O ponto de virada veio com um concerto no Queen Elizabeth Hall, em Londres, no final da década de 1960. "Por algum motivo, as pessoas ficaram muito entusiasmadas com a minha forma de tocar", disse Brendel a Holland no perfil do "Times" de 1981. "No dia seguinte, as gravadoras começaram a ligar para o meu agente. O mercado na época estava cheio das minhas edições antigas e baratas, e ninguém sabia como competir com elas sem primeiro melhorar a minha imagem. Depois daquele concerto em particular, isso deixou de ser um problema."
O casamento de Brendel com Iris Heymann-Gonzala, em 1960, terminou em divórcio em 1972. Naquele ano, mudou-se para Londres, onde viveria com sua segunda esposa, Irene (Semler) Brendel. Esse casamento também terminou em divórcio.
Ele deixa sua companheira, Maria Majno; uma filha, Doris Brendel, do primeiro casamento; três filhos do segundo casamento, Adrian, Sophie e Katharina Brendel; e quatro netos.
Alfred Brendel gravou todas as sonatas de Beethoven três vezes. Ele também contribuiu muito para fomentar o interesse pela música para piano de Schubert e, talvez em maior grau, pela de Liszt — "um espírito nobre", em sua opinião, cuja reputação como compositor sério foi injustamente prejudicada por talentos menores, invejosos de seu virtuosismo e magnetismo.
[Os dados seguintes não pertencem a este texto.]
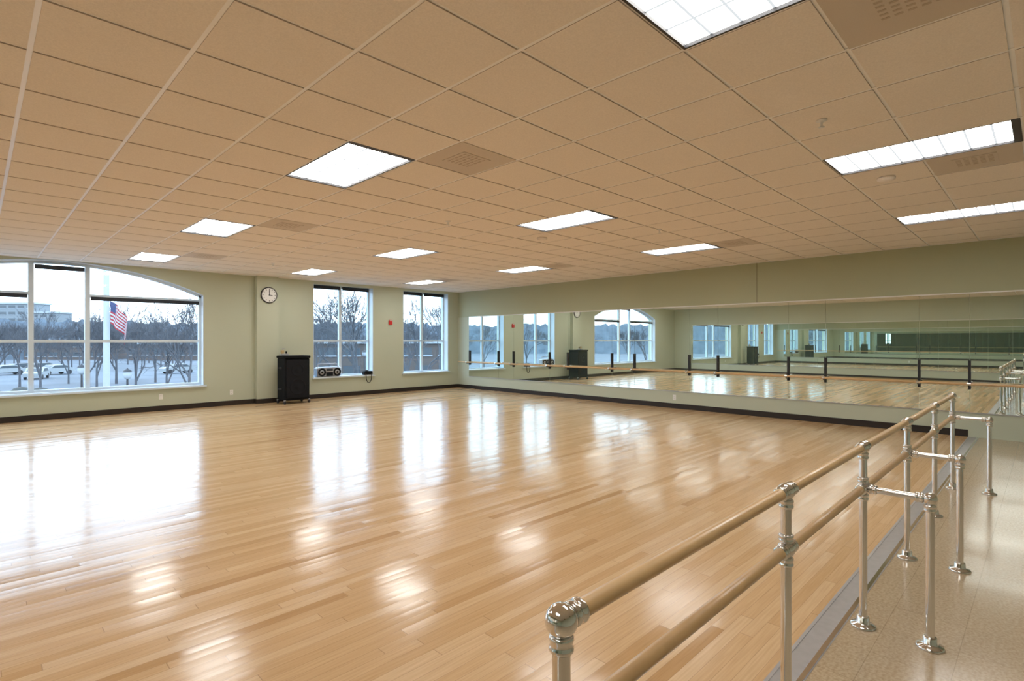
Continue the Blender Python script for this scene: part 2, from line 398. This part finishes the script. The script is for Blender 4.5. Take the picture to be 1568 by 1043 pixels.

Brendel deu seu último concerto em Viena, em 18 de dezembro de 2008. Dois anos depois, em um bate-papo com um jornalista do "Telegraph", em Londres, ele descreveu uma agenda que não deixava tempo para sentir falta da sala de concertos. "Bem, parecia o momento certo", disse ele. "Idealmente, eu gostaria de ter parado discretamente, sem contar a ninguém, para poder evitar todas aquelas festas de despedida, com as lágrimas que não derramei!"